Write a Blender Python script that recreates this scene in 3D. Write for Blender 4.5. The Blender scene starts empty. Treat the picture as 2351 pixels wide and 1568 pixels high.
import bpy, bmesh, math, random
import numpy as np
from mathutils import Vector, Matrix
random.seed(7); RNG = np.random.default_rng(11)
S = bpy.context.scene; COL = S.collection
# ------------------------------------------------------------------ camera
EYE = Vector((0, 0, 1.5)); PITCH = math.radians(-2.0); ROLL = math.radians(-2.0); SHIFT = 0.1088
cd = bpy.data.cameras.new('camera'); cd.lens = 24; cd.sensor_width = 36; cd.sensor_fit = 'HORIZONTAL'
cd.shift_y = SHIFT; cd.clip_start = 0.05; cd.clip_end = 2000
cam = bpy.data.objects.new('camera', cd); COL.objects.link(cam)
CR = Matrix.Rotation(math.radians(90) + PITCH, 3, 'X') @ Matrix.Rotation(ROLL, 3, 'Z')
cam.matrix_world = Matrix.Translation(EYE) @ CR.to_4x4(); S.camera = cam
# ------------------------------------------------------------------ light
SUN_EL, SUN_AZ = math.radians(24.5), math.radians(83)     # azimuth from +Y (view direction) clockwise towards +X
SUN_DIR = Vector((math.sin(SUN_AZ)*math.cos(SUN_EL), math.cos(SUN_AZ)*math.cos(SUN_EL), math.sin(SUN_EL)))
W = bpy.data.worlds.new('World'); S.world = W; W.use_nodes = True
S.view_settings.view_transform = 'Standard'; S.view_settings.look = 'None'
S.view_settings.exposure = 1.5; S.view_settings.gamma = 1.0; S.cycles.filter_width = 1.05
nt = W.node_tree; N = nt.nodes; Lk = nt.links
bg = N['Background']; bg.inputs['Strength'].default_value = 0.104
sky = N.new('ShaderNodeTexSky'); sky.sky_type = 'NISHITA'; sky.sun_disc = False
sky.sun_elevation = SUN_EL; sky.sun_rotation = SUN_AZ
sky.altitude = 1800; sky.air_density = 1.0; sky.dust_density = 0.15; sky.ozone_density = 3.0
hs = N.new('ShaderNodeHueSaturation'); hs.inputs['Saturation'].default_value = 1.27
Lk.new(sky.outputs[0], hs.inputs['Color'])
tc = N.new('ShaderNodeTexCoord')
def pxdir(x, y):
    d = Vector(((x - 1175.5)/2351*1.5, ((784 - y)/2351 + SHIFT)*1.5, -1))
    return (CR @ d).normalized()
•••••
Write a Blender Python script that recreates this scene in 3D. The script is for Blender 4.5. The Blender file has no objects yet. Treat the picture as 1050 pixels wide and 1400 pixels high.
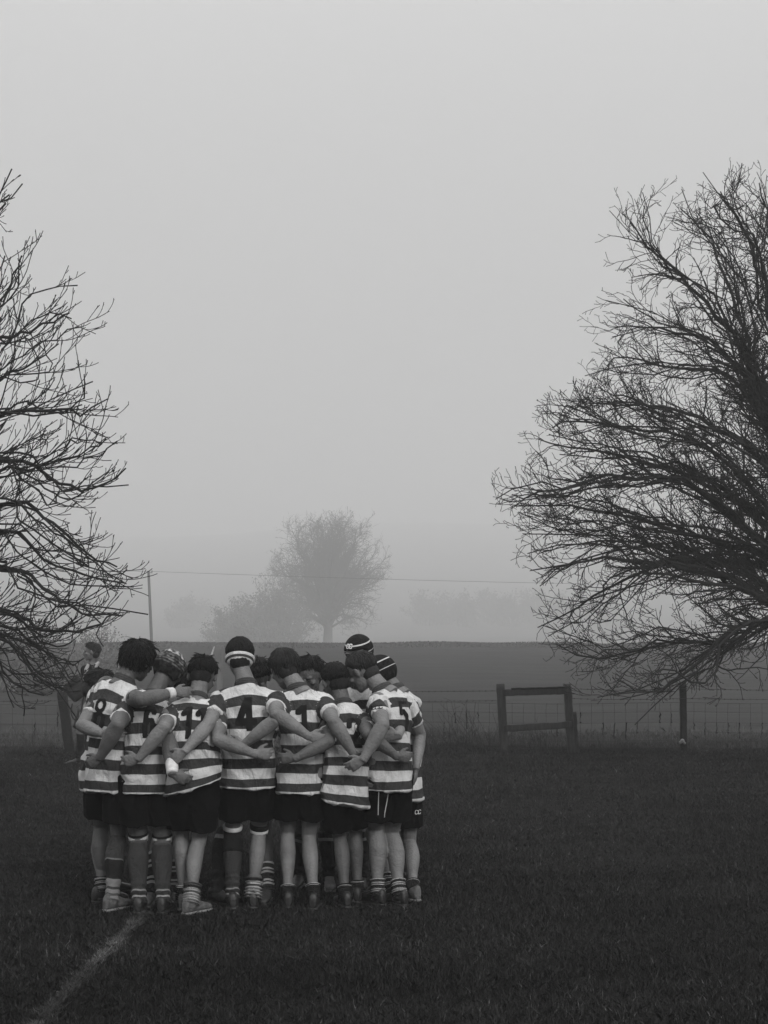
•••••
Copy every line of the entries above in which "script" occurs.

### [TASK OUTPUT]
Write a Blender Python script that recreates this scene in 3D. Write for Blender 4.5. The Blender scene starts empty. Treat the picture as 2351 pixels wide and 1568 pixels high.
Write a Blender Python script that recreates this scene in 3D. The script is for Blender 4.5. The Blender file has no objects yet. Treat the picture as 1050 pixels wide and 1400 pixels high.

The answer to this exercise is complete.